Findsen, who was suspended from his job as head of the Danish Defense Intelligence Service (FE) in August 2020, faces a six-count indictment in Viborg, according to a statement by Denmark’s Police Intelligence Service (PET). Prosecutors are pursuing the case at a magistrate level, suggesting that Findsen would be sentenced to less than four years in prison if he’s convicted, and they will seek to keep any trial behind closed doors.
The leaks occurred over a period of 16 or 17 months, the PET said. Before being suspended, Findsen had headed the FE since 2015 and previously oversaw domestic intelligence as director of PET from 2002 to 2007. He was among four people arrested last December in connection with a “long and extensive” investigation by PET and East Jutland Police.
“It is of course serious when secrets or other confidential information that is essential for the intelligence services’ work to protect Denmark's security is passed on to unauthorized persons,” said Jacob Berger Nielsen, state attorney in Viborg. “It carries a risk of further spread to a wider public. It can damage the relationship with the intelligence services’ partners, and it can make it more difficult for them to carry out their work if their working methods are revealed.”

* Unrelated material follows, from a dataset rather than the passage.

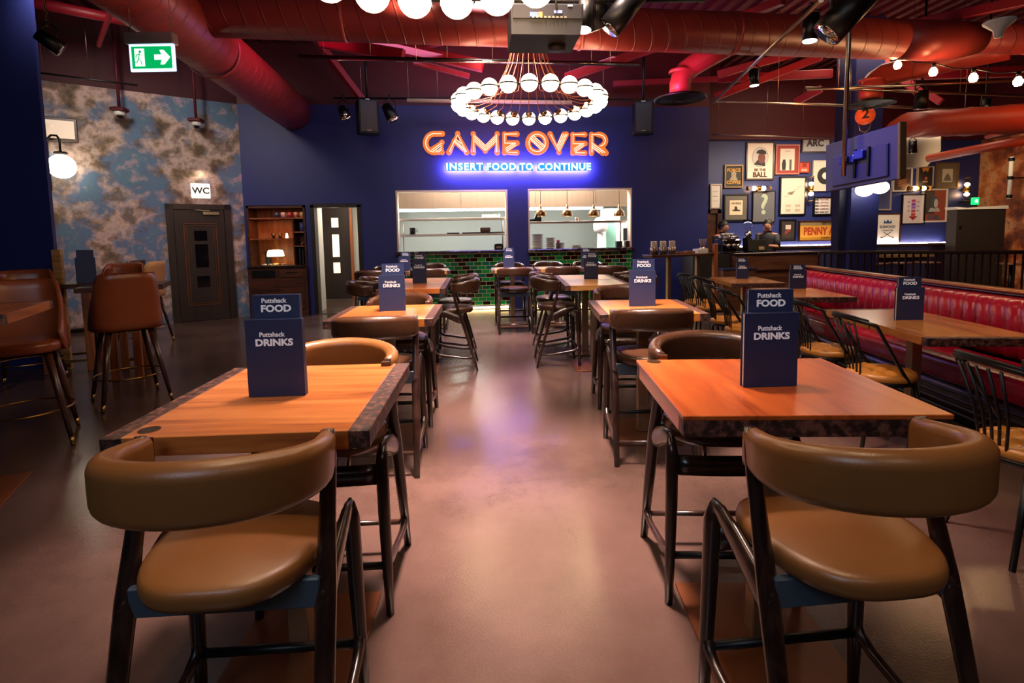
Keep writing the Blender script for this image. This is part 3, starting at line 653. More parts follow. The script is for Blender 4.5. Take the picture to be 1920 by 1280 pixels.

Danish officials have been tight-lipped about the type of information that Findsen allegedly leaked, other than to say it was highly classified. The six alleged recipients of the information weren’t identified.
Findsen was previously caught up in a scandal over accusations that the FE was unjustifiably spying on Danish citizens and withholding information to prevent proper oversight of the intelligence agency.